L'appello è chiaro e, sotto certi aspetti, un po' disperato. Soprattutto se comparato alle precedenti produzioni della propaganda di Isis rivolte ai profughi siriani per invitarli a tornare a casa. Nella prima fase, infatti, erano state preferite le minacce. I profughi erano etichettati come traditori, apostati, un nuovo target da colpire, magari con nuove azioni di "lupi solitari". Poi qualcosa deve essere cambiato. Nei problemi che i siriani in fuga (e non solo loro) stanno incontrando sul loro cammino, nella condizione di alcuni campi profughi, i comunicatori di Isis hanno colto un'opportunità di riguadagnare terreno rispetto a una crisi di immagine e di reclutamento che viene evidenziata da più parti.
Uno Stato - obiettivo da sempre dichiarato in tutti i proclami di Isis - non può esistere senza cittadini.

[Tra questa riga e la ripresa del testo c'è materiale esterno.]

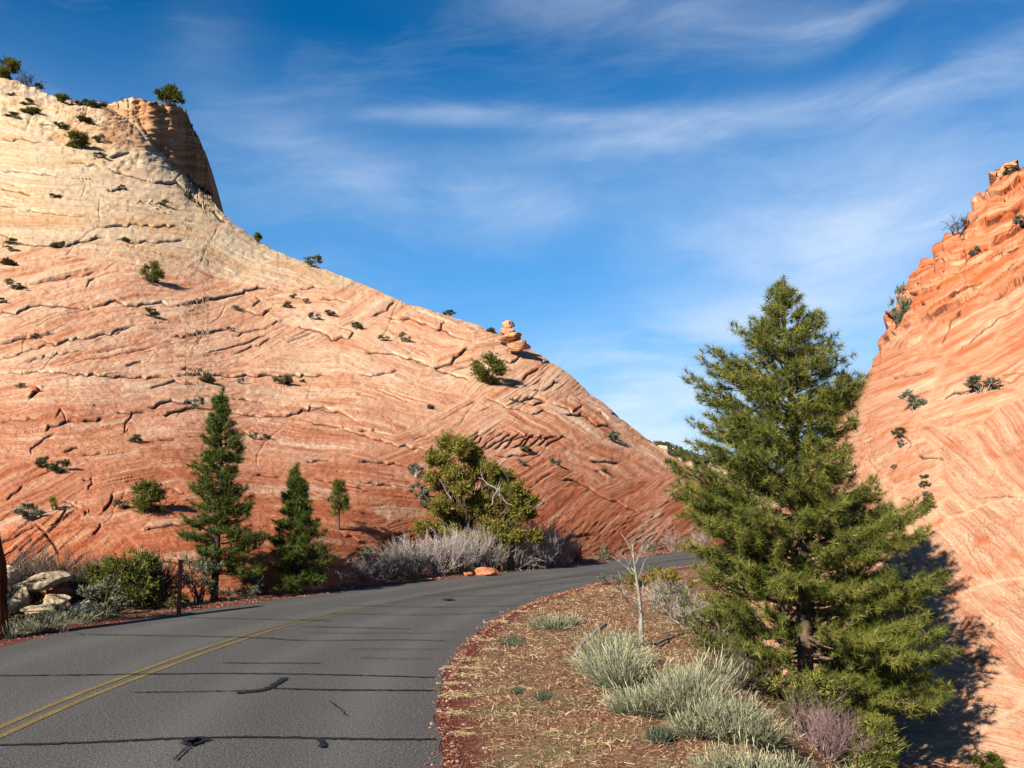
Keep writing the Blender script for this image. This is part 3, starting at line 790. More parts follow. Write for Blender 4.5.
def ribbon_on_road(name, pts, w, z, mat, rough=0.0, seed=0):
    p = spline(pts, max(6, int(len(pts) * 14)))
    t = np.gradient(p, axis=0); t /= np.linalg.norm(t, axis=1)[:, None]
    nrm = np.stack([t[:, 1], -t[:, 0]], 1)
    rng = np.random.default_rng(seed)
    ww = np.broadcast_to(w, len(p)) / 2 * (1 + rough * rng.normal(size=len(p)) * 0.6)
    ww = np.maximum(ww, 0.004)
    p = p + nrm * (rng.normal(size=len(p)) * rough * 0.02)[:, None]
    return p - nrm * ww[:, None], p + nrm * ww[:, None]


def build_road():
    Ls, Rs = spline(L_EDGE, 1400), spline(R_EDGE, 1400)
    strip('road', Ls, Rs, 0.0, MAT['asphalt'], 48)
    ctr = [(0, 732), (148, 671), (242, 638), (297, 622.5), (398, 602), (463, 590.5)]
    c = world_pts(ctr)
    mid = spline([tuple((np.array(a) + np.array(b)) / 2) for a, b in zip(spline(L_EDGE, 30), spline(R_EDGE, 30))], 100)
    behind = [(-3.55, -30), (-3.75, -8), (-3.85, 2)]
    far = [tuple(on_road(540, 581)[:2]), tuple(on_road(600, 572.5)[:2]), tuple(on_road(650, 565)[:2]), tuple(on_road(690, 558.5)[:2]), (9.6, 32.5), (14.6, 35), (24.5, 37.3), (40, 39.2)]
    pts = behind + c + far
    ctrl = spline(pts, 500)
    t = np.gradient(ctrl, axis=0); t /= np.linalg.norm(t, axis=1)[:, None]
    nrm = np.stack([t[:, 1], -t[:, 0]], 1)
    for s in (-1, 1):
        a = ctrl + nrm * (s * 0.08 - 0.034); b = ctrl + nrm * (s * 0.08 + 0.034)
        strip('road_marking', a, b, 0.004, MAT['yellow'], 2)
    cr = [([(-60, 749), (0, 746), (90, 743), (195, 738.5), (273, 738), (345, 739.5), (400, 740), (436, 740)], 0.045), ([(-60, 677), (0, 676.3), (80, 675.5), (160, 674.5), (234, 674), (320, 675), (400, 677), (434, 678)], 0.035),
          ([(133, 693), (234, 691.5), (269, 689)], 0.025), ([(269, 689), (330, 690.5), (400, 691), (434, 691)], 0.04), ([(236, 694), (262, 691), (272, 687), (285, 678.5)], 0.07), ([(222, 663.5), (270, 663.8), (320, 664)], 0.03),
          ([(78, 635), (150, 636), (250, 638), (305, 641), (400, 640.5), (445, 641.5)], 0.03), ([(187, 618), (273, 620), (330, 621)], 0.03), ([(297, 627), (350, 628), (410, 629.5)], 0.03), ([(195, 738.5), (190, 745), (205, 740)], 0.12),
          ([(318, 740), (322, 745), (321, 749)], 0.05), ([(188, 748), (180, 756), (174, 762)], 0.02), ([(330, 703), (338, 709), (346, 717)], 0.012), ([(340, 606), (440, 607.5), (520, 606)], 0.03), ([(330, 614), (420, 615.5), (500, 613)], 0.03),
          ([(360, 659), (430, 660)], 0.02), ([(350, 650), (440, 650.5)], 0.02), ([(420, 596), (500, 596), (560, 592)], 0.03), ([(300, 633.5), (400, 634), (455, 633)], 0.02), ([(520, 586), (600, 581)], 0.03), ([(560, 578), (650, 571)], 0.03), ([(445, 600), (452, 601)], 0.18)]
    V = []; Q = []; nv = 0
    for k, (pp, w) in enumerate(cr):
        a, b = ribbon_on_road('', world_pts(pp), w, 0, None, 0.35, k)
        n = len(a)
        v = np.stack([a, b], 1); v = np.concatenate([v, np.full((n, 2, 1), 0.008 + 0.0007 * k)], 2)
        V.append(v.reshape(-1, 3)); Q.append(grid_faces(n, 2)[:, ::-1] + nv); nv += 2 * n
    tag(link('crack_seal', make_mesh('crack_seal', np.concatenate(V), np.concatenate(Q), mats=(MAT['tar'],))), kind='structure')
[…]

Uomini e donne da sottoporre alla sha'ria, controllare, manipolare, schiavizzare. Da qui le promesse, da qui l'altro hashtag che invita i profughi a non credere alla deception, alla propaganda dell'Occidente. Altro che modello occidentale. Isis cerca di convincere i profughi che la vera libertà, il vero benessere si trovano sotto di loro, nei confini del Califfato. Tornate a casa, è l'appello di Isis. E qui troverete tutto. Basta che passiate dalla nostra parte. Meglio essere "sudditi" del Califfato che "schiavi" in Europa. Ma quanti profughi, dopo ciò che hanno visto, vogliono realmente crederci.